Le organizzazioni del lavoro hanno ormai scelto la via subalterna del sindacato di strada, cioè della amministrazione dei servizi per la cura dei diritti, ovvero il livello della pura redistribuzione. Il Pd vede il trionfo proprio dei discendenti degli artefici della distruzione dell’economia mista. Per una nuova stagione, non basta evocare il pubblico e il debito buono. Le ragioni del lavoro servirebbero anche all’agenda Draghi che sconta in questa congiuntura proprio l’assenza di una moderna cultura di sinistra.

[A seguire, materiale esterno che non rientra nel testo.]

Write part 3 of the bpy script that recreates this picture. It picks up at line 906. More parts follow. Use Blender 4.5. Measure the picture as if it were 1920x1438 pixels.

Tra risorse pubbliche destinate ai ricchi per la ripartenza e sussidi indispensabili riservati ai poveri per la sopravvivenza a mancare è la parola blasfema della programmazione per una innovazione che guardi oltre i limiti organici del capitalismo italiano. Non bastano misure caritatevoli per la protezione dal rischio e agevolazioni a pioggia per la resilienza. Il pubblico serve per creare nuovi beni collettivi, infrastrutture efficienti, miglioramento dell’impatto ambientale, attenzione alla cura, alla salute, alla scuola, affinamento della ricerca, crescita dell’occupazione anche pubblica e di qualità. In tempi migliori si sarebbe senz’altro detto: elementi di socialismo.